--- Stated task ---
Restate the opening lines of the material below word for word, stopping after the line that contains "scene.camera = cam".

--- Source data ---
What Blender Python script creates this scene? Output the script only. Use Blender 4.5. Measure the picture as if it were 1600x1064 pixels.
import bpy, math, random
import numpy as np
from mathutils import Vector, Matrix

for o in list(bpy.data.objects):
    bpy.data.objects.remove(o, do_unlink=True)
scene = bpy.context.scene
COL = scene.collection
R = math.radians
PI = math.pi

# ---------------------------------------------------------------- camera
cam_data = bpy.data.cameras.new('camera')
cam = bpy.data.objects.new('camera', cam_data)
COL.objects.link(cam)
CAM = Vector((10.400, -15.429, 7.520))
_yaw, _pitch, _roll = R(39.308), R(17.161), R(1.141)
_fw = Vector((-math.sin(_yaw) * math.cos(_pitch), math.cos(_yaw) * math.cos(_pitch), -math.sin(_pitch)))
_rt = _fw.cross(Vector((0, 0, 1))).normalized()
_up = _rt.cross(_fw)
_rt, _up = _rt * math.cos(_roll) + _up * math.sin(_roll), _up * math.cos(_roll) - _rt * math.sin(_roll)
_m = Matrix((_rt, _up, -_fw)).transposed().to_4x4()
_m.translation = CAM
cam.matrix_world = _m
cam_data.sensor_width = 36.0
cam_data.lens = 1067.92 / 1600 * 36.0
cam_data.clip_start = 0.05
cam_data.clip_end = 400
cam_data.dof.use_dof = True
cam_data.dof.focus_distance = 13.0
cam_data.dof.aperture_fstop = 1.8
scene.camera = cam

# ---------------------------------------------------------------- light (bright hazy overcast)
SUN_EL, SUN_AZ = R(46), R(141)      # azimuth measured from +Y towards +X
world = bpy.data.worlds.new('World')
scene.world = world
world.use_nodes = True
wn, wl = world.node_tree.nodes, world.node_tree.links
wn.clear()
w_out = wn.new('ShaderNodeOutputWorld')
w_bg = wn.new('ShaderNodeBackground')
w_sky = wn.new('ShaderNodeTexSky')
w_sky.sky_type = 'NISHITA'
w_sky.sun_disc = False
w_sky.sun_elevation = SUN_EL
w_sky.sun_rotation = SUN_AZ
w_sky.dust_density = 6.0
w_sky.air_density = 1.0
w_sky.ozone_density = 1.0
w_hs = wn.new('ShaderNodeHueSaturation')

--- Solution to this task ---
What Blender Python script creates this scene? Output the script only. Use Blender 4.5. Measure the picture as if it were 1600x1064 pixels.
import bpy, math, random
import numpy as np
from mathutils import Vector, Matrix

for o in list(bpy.data.objects):
    bpy.data.objects.remove(o, do_unlink=True)
scene = bpy.context.scene
COL = scene.collection
R = math.radians
PI = math.pi

# ---------------------------------------------------------------- camera
cam_data = bpy.data.cameras.new('camera')
cam = bpy.data.objects.new('camera', cam_data)
COL.objects.link(cam)
CAM = Vector((10.400, -15.429, 7.520))
_yaw, _pitch, _roll = R(39.308), R(17.161), R(1.141)
_fw = Vector((-math.sin(_yaw) * math.cos(_pitch), math.cos(_yaw) * math.cos(_pitch), -math.sin(_pitch)))
_rt = _fw.cross(Vector((0, 0, 1))).normalized()
_up = _rt.cross(_fw)
_rt, _up = _rt * math.cos(_roll) + _up * math.sin(_roll), _up * math.cos(_roll) - _rt * math.sin(_roll)
_m = Matrix((_rt, _up, -_fw)).transposed().to_4x4()
_m.translation = CAM
cam.matrix_world = _m
cam_data.sensor_width = 36.0
cam_data.lens = 1067.92 / 1600 * 36.0
cam_data.clip_start = 0.05
cam_data.clip_end = 400
cam_data.dof.use_dof = True
cam_data.dof.focus_distance = 13.0
cam_data.dof.aperture_fstop = 1.8
scene.camera = cam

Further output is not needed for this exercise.